I appreciate you offering to do that. I just called one of my clients that completed our services 8 years ago by using a loan from their 401k. So, you will be able to analyze 8 years of their life after the fact, as well. He has given me permission to give you his name and number and will be available on Monday at noon, central time.
Steve, please let me know if you will be able to speak with him then and I will forward his information to you.
For educational purpose only as I am not a registered investment advisor and trying to find clarity of consumer benefit and limiting exposure
So recommending to a client to take out a 53,122.50 loan on
a retirement account and then receiving compensation from the release of said funds
it costs and impacts a consumer –
Loan Cost to a consumer 60 months @ $1002.49 = 60,149.40
Current Settlement = $44,850 Actual after interest = $50,782.20
Claimed Service Fee = $8,272.50 Actualafter interest = $9,366.60
Total Cost of Program = $60,148.80
Lost Value of Retirement Account
53,122.50 @ 8.5% Return 5 years = $65,393.40
Loss of $12,270.90
Actual Cost of your recommendation
for repayment of Unsecured Debt = $72,420.30
If a consumer during the 5 years of repayment of the loan has a life changing event and cannot repay the loan and defaults? This strategy appears to increase exposure and reduce any benefit of repaying less than full balance. I would weight the value of a retirement account significantly more valuable than unsecured debt hence labeling debt as mere in comparison.
Hi Scott,
We’ve been in business for over 10 years and have never had any complaints. We make everyone aware that their retirement accounts are protected. That information is on our website too. You’ll also find a plethora of other disclosures and recommendations to meet with bankruptcy attorneys and accountants on there, as well. Our business isn’t designed to talk people out of bankruptcy. We exist for people who prefer to avoid it.
I’m not sure why you would consider settling a consumers debts a mere purpose. I know that our clients that have elected to use our services didn’t consider it a mere purpose. I certainly don’t.
In my mind, not mentioning this as an alternative to settling debts over time is a liability. Why put a consumer through 3 or 4 years worth of stress, possible lawsuits, unknown costs, sustained destruction of credit, and an end result that is 90% likely to fail? When they may have a way to resolve their situation quickly and with the benefits of knowing what their overall costs will be, along with the minimized exposure to lawsuits, interest, and long term credit issues.
Hi Scott,
I’m not giving investment advice. Full disclosure is important to me. I just want to ensure that if a consumer is debating the above, that they understand all of the costs and pitfalls that may be involved. I do point out in the article that they should seek professional advice prior to committing to their plan.
We do not offer our services nationwide. The states that we offer our services in are listed on our FAQ page.
We are not registered with the SEC/Finra. To my knowledge there isn’t a need for us to be.
We are not a licensed Credit Service Organization.
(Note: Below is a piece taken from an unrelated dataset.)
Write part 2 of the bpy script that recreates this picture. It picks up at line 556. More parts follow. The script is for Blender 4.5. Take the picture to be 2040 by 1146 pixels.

We are a boutique. We only operate in states that don’t require licensing. I wish we could offer our services in other states beyond the ones we do, but it doesn’t make sense to incur all of the costs and to spend all of the time when our shop is so small.
Does a recommendation to adjust a protected retirement vehicle that affects future potential growth of the investment for the mere purpose of settling unsecured debt have significant liability?
I found this article quite interesting and to start had a
few questions I was hoping you could answer
What are your qualifications and licensing that you have to
give investment advice?
Is your firm nationwide?
Are you registered with the SEC/Finra?
Are you a licensed a Credit Service Organization?